Yes, you may need to research the mating habits of squirrels for your project. But you probably don’t need to spend three hours doing so and you definitely don’t need to follow links from squirrels to nuts to cute pictures of squirrels on Pinterest and then to Amazon.com to search for nuts to buy. You can’t call all this wasted time “research” because it’s not. If you need to interrupt your writing, do so quickly and then get back to it. Better yet, make a note of what you need to know and keep on writing. You can do your “research” later.

Reward yourself

If you do what you’re supposed to do on a given day (and be honest here), give yourself a small reward. It doesn’t have to be expensive. Maybe one song download from iTunes, a sticker on your calendar, or a favorite snack. Rewards may not make the task any easier, but knowing that you’ll get something fun at the end can motivate you to put your butt in the chair.

Ask yourself if you really want to be a writer

If procrastination can’t be overcome, it might be time to ask yourself if you really want to write. Maybe you are really trying to fill someone else’s expectations, or to do a job that you heard was “great” but which you don’t really want to do. It’s better to admit that writing isn’t for you than to struggle every day.

Many things can cause procrastination and discovering why you’re dragging your feet to your desk is usually the first step in overcoming the problem. If you already know why you’re procrastinating, then taking some active steps to stop it can help you get to work. Procrastination is one of those things that always seems like a good (or at least harmless) idea at the time, but which just leads to problems later on.

(Photo courtesy of Rennett Stowe)

  • Thank you for this very informative article, what struck me are number one ( Don’t wait for muse) and number two (don’t wait for perfect condition. It became my excuses, not to write. I end up my day wasting my time. However, your article has awaken me! thank you:)

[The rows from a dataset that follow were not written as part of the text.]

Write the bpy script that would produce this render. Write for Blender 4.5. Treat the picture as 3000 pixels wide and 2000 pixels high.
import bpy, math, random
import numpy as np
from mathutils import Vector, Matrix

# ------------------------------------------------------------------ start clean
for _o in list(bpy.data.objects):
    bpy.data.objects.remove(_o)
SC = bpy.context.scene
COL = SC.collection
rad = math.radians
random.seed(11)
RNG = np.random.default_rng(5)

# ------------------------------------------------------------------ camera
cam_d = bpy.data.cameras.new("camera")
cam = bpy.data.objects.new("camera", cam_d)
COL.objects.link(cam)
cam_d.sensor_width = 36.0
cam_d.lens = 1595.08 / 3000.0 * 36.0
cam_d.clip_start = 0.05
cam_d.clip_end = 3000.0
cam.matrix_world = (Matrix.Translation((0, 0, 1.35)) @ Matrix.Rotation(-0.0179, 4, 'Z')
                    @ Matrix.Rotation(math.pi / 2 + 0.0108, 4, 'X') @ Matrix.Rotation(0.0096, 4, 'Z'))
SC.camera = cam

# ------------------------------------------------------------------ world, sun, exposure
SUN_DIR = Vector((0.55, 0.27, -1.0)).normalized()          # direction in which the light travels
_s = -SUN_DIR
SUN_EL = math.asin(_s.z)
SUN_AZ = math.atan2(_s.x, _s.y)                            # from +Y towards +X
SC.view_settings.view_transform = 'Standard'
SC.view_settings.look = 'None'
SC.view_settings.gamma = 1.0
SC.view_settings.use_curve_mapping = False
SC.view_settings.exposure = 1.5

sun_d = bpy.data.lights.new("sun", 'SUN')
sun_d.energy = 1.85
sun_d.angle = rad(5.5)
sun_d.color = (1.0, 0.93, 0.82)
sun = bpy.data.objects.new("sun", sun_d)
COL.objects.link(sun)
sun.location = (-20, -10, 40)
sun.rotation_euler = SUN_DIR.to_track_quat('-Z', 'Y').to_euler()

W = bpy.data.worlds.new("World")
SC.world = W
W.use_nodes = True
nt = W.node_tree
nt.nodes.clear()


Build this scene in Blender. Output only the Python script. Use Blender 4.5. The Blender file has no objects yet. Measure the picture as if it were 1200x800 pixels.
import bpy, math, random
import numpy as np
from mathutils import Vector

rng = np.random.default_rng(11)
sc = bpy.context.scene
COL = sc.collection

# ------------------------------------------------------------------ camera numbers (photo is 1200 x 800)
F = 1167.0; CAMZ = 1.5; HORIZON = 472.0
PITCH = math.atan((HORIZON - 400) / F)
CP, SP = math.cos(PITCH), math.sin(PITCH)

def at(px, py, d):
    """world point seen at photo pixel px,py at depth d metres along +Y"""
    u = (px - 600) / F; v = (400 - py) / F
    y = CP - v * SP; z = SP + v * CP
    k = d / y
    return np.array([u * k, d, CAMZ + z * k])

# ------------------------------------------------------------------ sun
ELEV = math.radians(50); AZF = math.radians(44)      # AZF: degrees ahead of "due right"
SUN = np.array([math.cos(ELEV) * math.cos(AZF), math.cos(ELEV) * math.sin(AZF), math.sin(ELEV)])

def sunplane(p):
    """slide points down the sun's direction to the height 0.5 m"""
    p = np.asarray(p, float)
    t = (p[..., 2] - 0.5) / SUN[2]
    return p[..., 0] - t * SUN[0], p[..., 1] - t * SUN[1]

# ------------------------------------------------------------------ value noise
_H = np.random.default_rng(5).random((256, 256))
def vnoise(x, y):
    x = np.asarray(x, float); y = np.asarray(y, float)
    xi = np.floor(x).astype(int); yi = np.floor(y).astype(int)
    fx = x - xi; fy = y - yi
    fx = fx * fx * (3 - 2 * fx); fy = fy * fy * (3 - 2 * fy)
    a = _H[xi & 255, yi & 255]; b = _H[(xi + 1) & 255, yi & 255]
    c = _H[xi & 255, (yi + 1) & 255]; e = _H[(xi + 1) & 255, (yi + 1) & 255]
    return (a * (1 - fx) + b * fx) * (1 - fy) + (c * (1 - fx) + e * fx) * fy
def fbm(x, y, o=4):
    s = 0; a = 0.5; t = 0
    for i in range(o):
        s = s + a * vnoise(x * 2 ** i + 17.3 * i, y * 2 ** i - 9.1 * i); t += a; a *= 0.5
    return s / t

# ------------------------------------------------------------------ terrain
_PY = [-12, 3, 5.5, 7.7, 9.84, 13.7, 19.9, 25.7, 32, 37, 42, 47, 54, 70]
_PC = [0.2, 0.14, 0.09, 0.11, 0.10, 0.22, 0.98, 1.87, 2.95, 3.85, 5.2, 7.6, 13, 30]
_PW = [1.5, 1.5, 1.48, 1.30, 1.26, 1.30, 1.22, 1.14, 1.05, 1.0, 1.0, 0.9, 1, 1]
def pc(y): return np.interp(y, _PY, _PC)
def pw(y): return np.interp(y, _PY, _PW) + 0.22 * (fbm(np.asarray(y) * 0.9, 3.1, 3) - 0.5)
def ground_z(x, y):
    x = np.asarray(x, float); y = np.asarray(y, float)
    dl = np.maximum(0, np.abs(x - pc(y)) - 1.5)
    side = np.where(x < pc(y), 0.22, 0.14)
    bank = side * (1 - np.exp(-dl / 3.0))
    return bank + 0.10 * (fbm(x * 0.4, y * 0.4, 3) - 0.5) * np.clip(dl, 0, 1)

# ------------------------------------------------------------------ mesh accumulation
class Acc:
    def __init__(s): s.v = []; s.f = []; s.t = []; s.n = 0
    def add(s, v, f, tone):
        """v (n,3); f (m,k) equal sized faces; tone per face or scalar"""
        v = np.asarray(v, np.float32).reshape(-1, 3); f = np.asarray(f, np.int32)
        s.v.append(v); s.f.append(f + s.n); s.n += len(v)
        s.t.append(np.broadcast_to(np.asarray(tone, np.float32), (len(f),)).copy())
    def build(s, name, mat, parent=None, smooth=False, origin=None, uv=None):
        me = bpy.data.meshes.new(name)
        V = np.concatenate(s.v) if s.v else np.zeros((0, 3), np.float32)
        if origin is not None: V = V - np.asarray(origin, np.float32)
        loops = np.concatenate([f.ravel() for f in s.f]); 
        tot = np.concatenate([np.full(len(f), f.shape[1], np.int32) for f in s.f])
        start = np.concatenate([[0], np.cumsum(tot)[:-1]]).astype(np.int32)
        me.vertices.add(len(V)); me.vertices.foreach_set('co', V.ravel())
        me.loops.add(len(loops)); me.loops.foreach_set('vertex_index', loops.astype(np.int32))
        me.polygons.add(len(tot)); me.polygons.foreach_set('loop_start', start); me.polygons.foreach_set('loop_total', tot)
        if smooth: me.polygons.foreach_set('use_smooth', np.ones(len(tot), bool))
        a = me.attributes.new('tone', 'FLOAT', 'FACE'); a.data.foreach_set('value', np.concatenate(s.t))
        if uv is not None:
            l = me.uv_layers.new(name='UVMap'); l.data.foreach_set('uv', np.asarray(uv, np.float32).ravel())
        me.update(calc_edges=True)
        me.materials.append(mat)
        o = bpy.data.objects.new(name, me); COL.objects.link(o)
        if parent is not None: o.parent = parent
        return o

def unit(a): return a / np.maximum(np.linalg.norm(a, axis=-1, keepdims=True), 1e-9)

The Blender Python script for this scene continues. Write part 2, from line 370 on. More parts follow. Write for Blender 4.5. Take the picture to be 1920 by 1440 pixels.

  • Great Article! It really helped me learn a lot more about the writing process. I really want to be a writer when I grow up, so I can’t let procrastination get in front of me

  • I’ll definitely be trying some of these tips, unfortunately, I found this during a rummage through my emails on old email accounts, I was mid-procrastination instead of writing, oops. Hopefully, some of these will help me sort myself out.